• **WORK INSTRUCTIONS**
Look through the material below. Copy every line with the string "picture" in it.

— BEGIN —

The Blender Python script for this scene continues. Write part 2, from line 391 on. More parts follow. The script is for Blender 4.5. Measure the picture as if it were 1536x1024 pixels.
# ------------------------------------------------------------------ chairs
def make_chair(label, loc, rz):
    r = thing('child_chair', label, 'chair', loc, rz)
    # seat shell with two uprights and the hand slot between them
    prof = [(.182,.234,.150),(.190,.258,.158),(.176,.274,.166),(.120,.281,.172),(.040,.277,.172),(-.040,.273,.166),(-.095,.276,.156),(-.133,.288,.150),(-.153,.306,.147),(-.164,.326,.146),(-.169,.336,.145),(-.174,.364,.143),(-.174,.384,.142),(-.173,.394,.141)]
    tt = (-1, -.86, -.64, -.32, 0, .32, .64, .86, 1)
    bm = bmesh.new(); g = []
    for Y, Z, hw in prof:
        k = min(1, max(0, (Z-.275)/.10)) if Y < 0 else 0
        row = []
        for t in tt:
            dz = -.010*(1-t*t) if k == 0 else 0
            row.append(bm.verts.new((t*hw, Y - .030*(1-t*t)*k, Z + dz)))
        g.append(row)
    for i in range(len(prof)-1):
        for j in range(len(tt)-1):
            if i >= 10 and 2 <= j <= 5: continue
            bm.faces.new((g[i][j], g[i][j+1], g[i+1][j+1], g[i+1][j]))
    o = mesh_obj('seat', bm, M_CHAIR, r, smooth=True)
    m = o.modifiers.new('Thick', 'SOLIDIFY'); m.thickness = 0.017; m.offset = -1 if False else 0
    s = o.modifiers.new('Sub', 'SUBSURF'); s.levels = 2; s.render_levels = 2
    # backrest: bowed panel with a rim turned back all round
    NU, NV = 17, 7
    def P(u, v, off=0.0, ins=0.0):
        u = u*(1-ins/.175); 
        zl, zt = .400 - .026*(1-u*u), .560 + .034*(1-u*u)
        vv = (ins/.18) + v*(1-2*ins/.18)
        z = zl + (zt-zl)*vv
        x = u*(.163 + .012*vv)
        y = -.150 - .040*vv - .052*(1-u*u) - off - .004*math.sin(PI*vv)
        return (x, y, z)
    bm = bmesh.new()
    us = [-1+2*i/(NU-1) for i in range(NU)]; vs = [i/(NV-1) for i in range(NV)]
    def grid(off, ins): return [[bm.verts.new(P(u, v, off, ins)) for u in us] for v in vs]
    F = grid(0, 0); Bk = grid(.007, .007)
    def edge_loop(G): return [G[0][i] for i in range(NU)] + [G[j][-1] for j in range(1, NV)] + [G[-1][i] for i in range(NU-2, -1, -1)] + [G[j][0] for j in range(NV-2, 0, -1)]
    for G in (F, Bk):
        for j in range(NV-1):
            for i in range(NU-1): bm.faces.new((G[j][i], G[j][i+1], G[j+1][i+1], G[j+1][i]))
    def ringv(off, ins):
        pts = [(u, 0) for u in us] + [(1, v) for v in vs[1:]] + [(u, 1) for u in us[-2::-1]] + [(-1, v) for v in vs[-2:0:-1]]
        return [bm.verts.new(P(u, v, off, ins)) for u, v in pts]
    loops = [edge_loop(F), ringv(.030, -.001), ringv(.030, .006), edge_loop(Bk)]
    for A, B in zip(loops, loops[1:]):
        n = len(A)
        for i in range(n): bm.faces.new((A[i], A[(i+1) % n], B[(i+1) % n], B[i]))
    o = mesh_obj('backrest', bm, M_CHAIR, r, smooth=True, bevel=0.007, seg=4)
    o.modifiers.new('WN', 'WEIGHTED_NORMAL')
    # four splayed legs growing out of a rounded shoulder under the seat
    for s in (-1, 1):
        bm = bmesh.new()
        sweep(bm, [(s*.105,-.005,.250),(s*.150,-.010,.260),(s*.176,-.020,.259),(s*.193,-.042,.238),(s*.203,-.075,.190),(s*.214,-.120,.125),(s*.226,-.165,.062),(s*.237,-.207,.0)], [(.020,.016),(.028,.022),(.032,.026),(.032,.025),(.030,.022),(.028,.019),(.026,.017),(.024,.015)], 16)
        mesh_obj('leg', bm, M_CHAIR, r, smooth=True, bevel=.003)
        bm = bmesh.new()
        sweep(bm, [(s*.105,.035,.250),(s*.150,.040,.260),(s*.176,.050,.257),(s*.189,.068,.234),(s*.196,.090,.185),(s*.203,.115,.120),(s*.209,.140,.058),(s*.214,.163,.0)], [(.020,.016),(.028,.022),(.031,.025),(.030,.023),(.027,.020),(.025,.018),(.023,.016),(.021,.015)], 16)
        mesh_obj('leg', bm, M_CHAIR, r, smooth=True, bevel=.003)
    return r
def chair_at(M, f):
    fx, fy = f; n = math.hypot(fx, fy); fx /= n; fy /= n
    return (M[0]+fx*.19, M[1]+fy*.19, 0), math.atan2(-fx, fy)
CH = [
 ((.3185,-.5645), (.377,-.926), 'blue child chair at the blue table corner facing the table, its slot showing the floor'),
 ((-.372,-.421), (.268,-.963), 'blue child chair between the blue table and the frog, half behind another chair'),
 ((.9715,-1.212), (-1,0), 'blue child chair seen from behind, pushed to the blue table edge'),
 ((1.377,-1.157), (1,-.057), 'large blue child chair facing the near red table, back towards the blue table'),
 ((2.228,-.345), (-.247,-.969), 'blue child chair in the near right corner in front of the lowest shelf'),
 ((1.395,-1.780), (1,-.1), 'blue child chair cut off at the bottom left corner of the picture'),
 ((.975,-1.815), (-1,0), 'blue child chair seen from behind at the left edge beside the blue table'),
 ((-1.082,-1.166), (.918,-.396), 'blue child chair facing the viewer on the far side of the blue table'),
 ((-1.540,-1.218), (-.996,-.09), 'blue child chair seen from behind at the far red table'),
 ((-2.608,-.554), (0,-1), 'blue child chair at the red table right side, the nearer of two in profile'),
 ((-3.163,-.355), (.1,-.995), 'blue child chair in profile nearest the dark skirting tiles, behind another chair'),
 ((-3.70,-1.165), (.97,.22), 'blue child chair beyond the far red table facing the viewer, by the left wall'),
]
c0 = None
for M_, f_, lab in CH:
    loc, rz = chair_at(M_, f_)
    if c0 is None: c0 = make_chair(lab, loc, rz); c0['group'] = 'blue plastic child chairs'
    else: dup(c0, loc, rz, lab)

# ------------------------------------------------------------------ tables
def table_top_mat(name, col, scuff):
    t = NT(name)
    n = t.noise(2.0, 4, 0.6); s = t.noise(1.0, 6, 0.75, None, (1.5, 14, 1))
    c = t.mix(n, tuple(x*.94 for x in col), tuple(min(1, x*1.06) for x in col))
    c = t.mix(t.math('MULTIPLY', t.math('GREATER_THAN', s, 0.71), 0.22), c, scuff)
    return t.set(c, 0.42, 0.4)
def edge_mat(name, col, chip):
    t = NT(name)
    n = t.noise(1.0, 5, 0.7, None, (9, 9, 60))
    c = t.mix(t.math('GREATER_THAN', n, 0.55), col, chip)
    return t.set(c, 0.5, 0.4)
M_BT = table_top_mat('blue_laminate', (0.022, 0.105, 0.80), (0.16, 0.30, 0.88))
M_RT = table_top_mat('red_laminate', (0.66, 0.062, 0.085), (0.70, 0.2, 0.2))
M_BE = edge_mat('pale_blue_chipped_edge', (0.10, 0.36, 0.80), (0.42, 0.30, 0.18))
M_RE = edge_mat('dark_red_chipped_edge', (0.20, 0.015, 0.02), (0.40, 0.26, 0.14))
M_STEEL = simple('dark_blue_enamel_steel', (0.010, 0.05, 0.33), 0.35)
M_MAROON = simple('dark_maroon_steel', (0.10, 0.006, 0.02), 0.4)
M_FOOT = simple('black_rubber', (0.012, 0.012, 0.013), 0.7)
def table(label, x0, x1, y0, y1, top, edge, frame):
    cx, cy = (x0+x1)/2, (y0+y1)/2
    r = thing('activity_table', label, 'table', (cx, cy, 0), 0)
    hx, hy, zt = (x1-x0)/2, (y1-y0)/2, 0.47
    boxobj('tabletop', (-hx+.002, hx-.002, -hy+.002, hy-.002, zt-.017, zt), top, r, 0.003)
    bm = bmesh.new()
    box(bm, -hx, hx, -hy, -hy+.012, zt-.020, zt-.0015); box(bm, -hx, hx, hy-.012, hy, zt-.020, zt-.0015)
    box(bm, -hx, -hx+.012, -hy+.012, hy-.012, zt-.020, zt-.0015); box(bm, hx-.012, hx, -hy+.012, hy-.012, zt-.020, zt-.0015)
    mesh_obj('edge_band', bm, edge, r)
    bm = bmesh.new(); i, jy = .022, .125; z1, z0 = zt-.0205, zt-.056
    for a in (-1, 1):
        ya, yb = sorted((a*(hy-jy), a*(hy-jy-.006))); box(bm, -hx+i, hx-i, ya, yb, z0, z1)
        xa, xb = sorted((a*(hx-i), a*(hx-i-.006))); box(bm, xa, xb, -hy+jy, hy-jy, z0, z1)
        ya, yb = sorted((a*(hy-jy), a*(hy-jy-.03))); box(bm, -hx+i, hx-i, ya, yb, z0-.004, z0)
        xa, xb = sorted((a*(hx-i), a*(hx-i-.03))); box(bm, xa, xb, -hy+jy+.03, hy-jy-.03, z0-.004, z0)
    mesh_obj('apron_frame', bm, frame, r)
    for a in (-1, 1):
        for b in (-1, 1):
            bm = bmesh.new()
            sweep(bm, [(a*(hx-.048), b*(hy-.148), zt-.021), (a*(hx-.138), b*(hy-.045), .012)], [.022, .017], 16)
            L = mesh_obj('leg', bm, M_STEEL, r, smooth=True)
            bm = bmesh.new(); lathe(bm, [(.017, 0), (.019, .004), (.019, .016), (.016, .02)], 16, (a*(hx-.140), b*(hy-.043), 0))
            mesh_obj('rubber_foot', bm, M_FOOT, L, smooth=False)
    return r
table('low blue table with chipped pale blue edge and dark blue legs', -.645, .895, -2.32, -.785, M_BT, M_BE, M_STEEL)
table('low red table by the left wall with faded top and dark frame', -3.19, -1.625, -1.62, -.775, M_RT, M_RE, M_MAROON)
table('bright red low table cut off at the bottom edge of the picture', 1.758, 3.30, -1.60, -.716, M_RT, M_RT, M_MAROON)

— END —

• **SOLUTION TO THE PROBLEM**
The Blender Python script for this scene continues. Write part 2, from line 391 on. More parts follow. The script is for Blender 4.5. Measure the picture as if it were 1536x1024 pixels.
 ((1.395,-1.780), (1,-.1), 'blue child chair cut off at the bottom left corner of the picture'),
table('bright red low table cut off at the bottom edge of the picture', 1.758, 3.30, -1.60, -.716, M_RT, M_RT, M_MAROON)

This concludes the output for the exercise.